The Bench considered the submissions and inter alia observed thus -

+ In order that administrative complications did not hinder this objective (of avoiding cascading effect), the rules provide that where separate sets of accounts are not maintained, tax liability of up to 20% alone can be discharged by recourse to accumulated CENVAT credit. That the appellant has not restricted the utilization of CENVAT credit to the stipulated limit is not in dispute; neither is it in dispute that appellant has been providing services throughout India including the State of Jammu & Kashmir, that inputs/input services have been made use of for rendering service without distinction of the territory in which the service is rendered and that separate accounts inputs/input services are not maintained.

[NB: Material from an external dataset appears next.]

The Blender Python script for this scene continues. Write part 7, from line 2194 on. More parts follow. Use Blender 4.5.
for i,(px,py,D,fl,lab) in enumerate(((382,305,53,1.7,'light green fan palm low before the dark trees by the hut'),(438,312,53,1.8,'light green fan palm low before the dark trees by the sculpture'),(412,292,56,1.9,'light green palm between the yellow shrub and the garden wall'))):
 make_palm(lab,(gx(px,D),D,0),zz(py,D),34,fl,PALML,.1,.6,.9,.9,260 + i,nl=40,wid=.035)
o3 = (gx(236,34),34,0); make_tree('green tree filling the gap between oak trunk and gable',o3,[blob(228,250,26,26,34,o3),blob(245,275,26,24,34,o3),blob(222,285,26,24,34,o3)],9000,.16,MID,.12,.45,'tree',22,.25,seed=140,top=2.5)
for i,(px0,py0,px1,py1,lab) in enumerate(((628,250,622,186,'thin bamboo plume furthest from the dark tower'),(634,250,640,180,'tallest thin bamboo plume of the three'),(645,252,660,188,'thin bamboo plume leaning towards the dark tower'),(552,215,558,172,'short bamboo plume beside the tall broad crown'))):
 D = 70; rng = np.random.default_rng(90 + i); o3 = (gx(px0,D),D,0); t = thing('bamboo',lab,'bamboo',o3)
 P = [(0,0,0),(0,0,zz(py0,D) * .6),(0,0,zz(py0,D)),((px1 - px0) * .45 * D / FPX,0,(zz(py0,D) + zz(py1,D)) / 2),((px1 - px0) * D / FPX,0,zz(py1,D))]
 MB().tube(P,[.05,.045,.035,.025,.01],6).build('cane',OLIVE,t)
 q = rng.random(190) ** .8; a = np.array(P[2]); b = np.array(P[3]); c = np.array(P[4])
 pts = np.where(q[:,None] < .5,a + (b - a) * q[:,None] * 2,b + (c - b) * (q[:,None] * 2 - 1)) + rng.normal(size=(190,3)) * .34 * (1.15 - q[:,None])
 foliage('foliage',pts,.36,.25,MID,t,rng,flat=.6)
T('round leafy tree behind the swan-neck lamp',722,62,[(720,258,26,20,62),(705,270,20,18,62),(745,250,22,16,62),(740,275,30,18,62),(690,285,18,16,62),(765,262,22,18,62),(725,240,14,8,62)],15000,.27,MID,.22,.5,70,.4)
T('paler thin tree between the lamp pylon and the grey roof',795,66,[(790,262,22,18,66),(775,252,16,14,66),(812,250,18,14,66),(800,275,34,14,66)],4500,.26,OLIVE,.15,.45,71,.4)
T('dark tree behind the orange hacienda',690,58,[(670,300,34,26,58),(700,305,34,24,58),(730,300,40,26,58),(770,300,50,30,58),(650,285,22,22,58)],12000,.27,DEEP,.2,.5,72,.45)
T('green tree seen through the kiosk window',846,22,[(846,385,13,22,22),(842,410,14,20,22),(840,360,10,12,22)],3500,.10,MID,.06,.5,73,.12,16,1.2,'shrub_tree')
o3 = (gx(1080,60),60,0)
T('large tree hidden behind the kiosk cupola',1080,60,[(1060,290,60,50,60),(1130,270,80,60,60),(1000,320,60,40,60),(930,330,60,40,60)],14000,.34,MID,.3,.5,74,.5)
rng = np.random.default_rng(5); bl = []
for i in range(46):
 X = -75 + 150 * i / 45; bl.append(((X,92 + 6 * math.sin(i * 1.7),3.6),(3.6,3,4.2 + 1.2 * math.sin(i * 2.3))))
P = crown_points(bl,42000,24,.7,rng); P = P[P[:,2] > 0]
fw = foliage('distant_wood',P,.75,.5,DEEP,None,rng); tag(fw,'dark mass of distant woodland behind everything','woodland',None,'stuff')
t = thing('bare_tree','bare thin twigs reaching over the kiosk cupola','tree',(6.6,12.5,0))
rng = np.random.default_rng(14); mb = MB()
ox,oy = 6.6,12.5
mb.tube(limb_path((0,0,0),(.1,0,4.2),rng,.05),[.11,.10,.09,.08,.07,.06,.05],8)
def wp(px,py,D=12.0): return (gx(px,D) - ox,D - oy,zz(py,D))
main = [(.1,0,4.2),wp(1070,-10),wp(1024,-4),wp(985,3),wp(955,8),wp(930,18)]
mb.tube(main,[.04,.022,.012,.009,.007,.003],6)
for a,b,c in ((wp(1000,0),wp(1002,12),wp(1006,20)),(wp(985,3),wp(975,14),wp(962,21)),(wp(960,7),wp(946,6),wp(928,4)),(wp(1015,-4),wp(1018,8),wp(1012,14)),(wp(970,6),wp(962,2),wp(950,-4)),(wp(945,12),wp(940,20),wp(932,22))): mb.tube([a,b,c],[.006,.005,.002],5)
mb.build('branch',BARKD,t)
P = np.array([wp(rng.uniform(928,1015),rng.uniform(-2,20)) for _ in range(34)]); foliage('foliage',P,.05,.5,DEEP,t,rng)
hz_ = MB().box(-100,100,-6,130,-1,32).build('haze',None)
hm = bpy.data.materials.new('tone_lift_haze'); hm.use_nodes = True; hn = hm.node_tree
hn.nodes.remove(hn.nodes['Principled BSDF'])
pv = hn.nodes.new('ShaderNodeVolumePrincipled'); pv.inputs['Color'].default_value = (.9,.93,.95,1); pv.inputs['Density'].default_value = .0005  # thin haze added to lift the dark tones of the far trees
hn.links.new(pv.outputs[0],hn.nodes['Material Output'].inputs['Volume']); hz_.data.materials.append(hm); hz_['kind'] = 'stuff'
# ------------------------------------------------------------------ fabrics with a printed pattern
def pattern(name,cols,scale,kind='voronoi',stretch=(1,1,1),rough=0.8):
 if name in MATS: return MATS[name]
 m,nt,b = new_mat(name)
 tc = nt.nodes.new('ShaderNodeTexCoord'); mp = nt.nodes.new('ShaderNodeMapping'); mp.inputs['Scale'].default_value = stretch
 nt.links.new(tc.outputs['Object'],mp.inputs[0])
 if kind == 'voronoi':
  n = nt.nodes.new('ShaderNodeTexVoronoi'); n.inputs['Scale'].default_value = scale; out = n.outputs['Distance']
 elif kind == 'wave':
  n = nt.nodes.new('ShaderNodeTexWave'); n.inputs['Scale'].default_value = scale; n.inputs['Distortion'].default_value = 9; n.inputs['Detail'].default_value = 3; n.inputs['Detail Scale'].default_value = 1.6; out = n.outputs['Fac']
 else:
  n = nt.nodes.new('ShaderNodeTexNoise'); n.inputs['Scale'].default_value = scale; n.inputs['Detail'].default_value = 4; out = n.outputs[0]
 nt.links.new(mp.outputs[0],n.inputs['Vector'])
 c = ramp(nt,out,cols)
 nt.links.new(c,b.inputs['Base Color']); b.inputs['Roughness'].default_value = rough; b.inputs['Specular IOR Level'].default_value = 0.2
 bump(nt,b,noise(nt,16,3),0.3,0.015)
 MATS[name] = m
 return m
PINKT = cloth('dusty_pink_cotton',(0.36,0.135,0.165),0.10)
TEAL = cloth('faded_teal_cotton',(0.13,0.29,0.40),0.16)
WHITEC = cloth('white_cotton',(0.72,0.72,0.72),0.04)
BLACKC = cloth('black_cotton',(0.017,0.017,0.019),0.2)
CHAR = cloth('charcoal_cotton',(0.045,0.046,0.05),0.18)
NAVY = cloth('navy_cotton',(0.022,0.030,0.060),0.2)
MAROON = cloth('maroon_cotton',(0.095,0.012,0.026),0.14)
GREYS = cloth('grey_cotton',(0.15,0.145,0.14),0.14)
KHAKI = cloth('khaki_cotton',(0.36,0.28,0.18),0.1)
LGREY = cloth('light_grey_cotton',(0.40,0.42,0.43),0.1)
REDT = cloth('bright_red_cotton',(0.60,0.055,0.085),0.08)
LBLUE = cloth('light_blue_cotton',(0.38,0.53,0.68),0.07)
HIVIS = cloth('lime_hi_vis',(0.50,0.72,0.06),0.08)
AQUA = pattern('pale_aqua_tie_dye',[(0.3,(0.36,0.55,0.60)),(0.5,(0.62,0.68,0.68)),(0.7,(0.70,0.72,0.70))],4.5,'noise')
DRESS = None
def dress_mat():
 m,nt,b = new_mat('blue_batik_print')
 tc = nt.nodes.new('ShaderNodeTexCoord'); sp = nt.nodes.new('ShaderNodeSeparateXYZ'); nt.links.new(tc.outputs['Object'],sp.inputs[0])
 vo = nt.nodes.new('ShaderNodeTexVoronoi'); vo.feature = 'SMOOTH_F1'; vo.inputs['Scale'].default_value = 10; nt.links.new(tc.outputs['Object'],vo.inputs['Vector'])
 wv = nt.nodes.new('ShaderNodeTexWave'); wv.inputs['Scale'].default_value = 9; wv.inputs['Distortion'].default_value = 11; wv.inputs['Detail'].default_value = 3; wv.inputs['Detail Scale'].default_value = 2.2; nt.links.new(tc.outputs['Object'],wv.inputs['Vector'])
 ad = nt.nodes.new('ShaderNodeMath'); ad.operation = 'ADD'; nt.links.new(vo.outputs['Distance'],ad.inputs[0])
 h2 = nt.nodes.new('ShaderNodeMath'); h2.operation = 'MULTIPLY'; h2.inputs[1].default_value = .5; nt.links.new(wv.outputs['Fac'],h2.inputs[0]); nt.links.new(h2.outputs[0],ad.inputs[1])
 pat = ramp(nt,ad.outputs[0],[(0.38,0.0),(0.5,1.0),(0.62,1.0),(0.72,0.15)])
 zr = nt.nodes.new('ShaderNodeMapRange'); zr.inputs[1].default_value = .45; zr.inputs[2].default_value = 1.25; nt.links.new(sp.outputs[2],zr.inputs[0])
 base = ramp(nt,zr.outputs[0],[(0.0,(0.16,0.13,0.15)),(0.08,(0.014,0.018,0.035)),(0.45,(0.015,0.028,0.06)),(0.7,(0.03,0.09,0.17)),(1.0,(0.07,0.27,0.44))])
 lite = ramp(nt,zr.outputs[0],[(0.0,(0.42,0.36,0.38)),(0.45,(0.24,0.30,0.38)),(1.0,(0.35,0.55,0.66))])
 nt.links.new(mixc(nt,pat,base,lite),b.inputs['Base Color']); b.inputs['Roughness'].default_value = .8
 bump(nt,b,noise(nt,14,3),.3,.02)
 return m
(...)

+ As the Finance Act, 1994 does not extend to State of Jammu and Kashmir, output services provided there are not subject to tax. However, in the matter of rendering such service, it is moot whether the provisions of services to the excluded territory required additional use of input/input services. Nor is it the case of the tax authorities that the scale of services rendered in the rest of India could have been achieved by isolating a portion of the inputs/input services as attributable to services rendered in the State of Jammu and Kashmir. In such a situation, there is no logic or soundness to hold that the inputs/input services used for rendering ‘broadcasting service' should be restricted to such as evidenced to have been used for rendering service in the rest of India. In these circumstances the availment the CENVAT credit to the full extent cannot be questioned. It's utilization thereof cannot also be restricted.

+ If the output service were to be distinctly identifiable as one which is exempt (other than territorially) in contradistinction with a taxable service and if the input/input services were distinctly divisible, though not procured separately, the provisions of rule 6 of CENVAT Credit Rules, 2004 would come into play. As the entire quantum of input services would be required to provide the taxable service, the scope for delineating that pertaining to the exempt service cannot be said to exist. Legislative intent would appear to have been targeted at precluding the utilization of CENVAT Credit that would not be available had the assessee restricted itself to taxable output services.

Holding that there is no justification for invoking rule 6 (3) of CCR, 2004 to disallow any portion of the availed credit, the impugned order was set aside and the appeal was allowed.